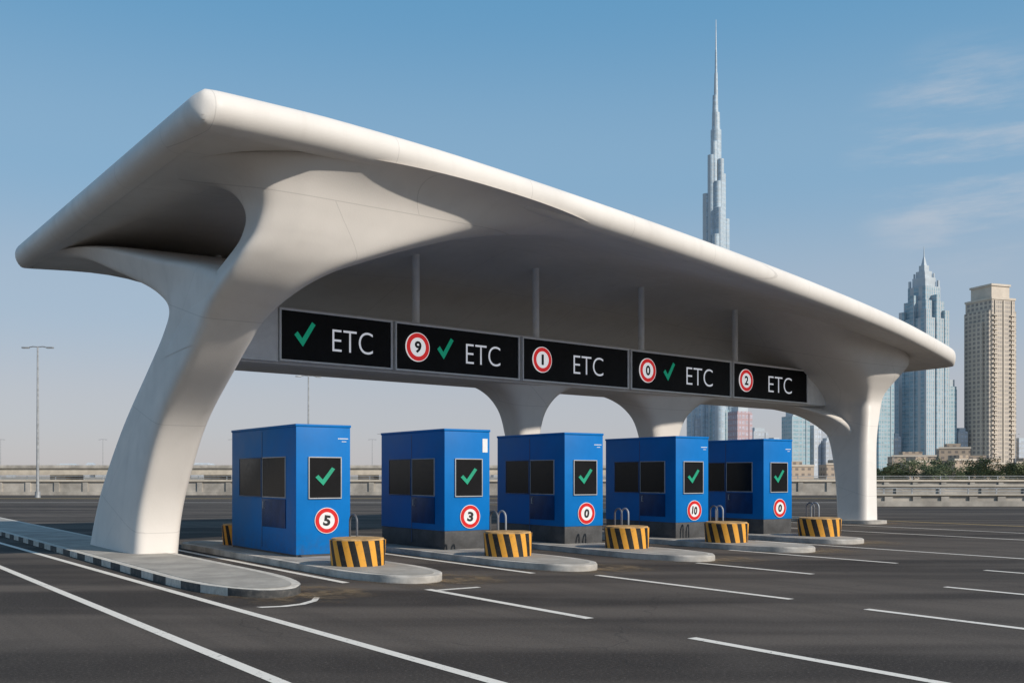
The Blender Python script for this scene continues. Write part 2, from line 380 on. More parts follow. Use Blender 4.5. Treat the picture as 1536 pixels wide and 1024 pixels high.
def roof(s, v):
    P = NL.lerp(NR, s).lerp(FL.lerp(FR, s), v)
    zc = lerp(interp(ZN, s), interp(ZF, s), v)
    bp = 1.42*sstep(.04, .36, s)*sstep(1.0, .62, s)**.8*max(0, math.sin(math.pi*min(max(v, 0), 1)))**1.6
    return P, zc, bp
def inv_roof(x, y):
    s, v = .5, .5
    for _ in range(30):
        P, _, _ = roof(s, v); e = Vector((x, y))-P
        ds = (NR-NL).lerp(FR-FL, v); dv = FL.lerp(FR, s)-NL.lerp(NR, s)
        det = ds.x*dv.y-ds.y*dv.x
        s += (e.x*dv.y-e.y*dv.x)/det; v += (ds.x*e.y-ds.y*e.x)/det
    return s, v
def under(x, y):
    s, v = inv_roof(x, y); s = min(max(s, 0), 1); v = min(max(v, 0), 1)
    _, zc, bp = roof(s, v); return zc-RR+bp+.04
es = [0, .008, .03, .07, .12, .18, .25, .31, .35, .385, .5, .75, 1.0, 1.4]
def samples(L, step):
    n = int((L-2.8)/step); mid = [1.4+(L-2.8)*i/n for i in range(1, n)]
    return es+mid+[L-e for e in reversed(es)]
LL, WW = 33.4, 12.2; Rc = .5
SS = samples(LL, 0.5); VV = samples(WW, 0.4)
can = thing('toll_canopy', (0, 0, 0), 'sweeping white concrete toll plaza canopy with flared curved columns', 'canopy')
bm = bmesh.new(); topv = {}; botv = {}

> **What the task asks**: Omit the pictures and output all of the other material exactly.

> **Written solution**:
The Blender Python script for this scene continues. Write part 2, from line 380 on. More parts follow. Use Blender 4.5. Treat the picture as 1536 pixels wide and 1024 pixels high.
def roof(s, v):
    P = NL.lerp(NR, s).lerp(FL.lerp(FR, s), v)
    zc = lerp(interp(ZN, s), interp(ZF, s), v)
    bp = 1.42*sstep(.04, .36, s)*sstep(1.0, .62, s)**.8*max(0, math.sin(math.pi*min(max(v, 0), 1)))**1.6
    return P, zc, bp
def inv_roof(x, y):
    s, v = .5, .5
    for _ in range(30):
        P, _, _ = roof(s, v); e = Vector((x, y))-P
        ds = (NR-NL).lerp(FR-FL, v); dv = FL.lerp(FR, s)-NL.lerp(NR, s)
        det = ds.x*dv.y-ds.y*dv.x
        s += (e.x*dv.y-e.y*dv.x)/det; v += (ds.x*e.y-ds.y*e.x)/det
    return s, v
def under(x, y):
    s, v = inv_roof(x, y); s = min(max(s, 0), 1); v = min(max(v, 0), 1)
    _, zc, bp = roof(s, v); return zc-RR+bp+.04
es = [0, .008, .03, .07, .12, .18, .25, .31, .35, .385, .5, .75, 1.0, 1.4]
def samples(L, step):
    n = int((L-2.8)/step); mid = [1.4+(L-2.8)*i/n for i in range(1, n)]
    return es+mid+[L-e for e in reversed(es)]
LL, WW = 33.4, 12.2; Rc = .5
SS = samples(LL, 0.5); VV = samples(WW, 0.4)
can = thing('toll_canopy', (0, 0, 0), 'sweeping white concrete toll plaza canopy with flared curved columns', 'canopy')
bm = bmesh.new(); topv = {}; botv = {}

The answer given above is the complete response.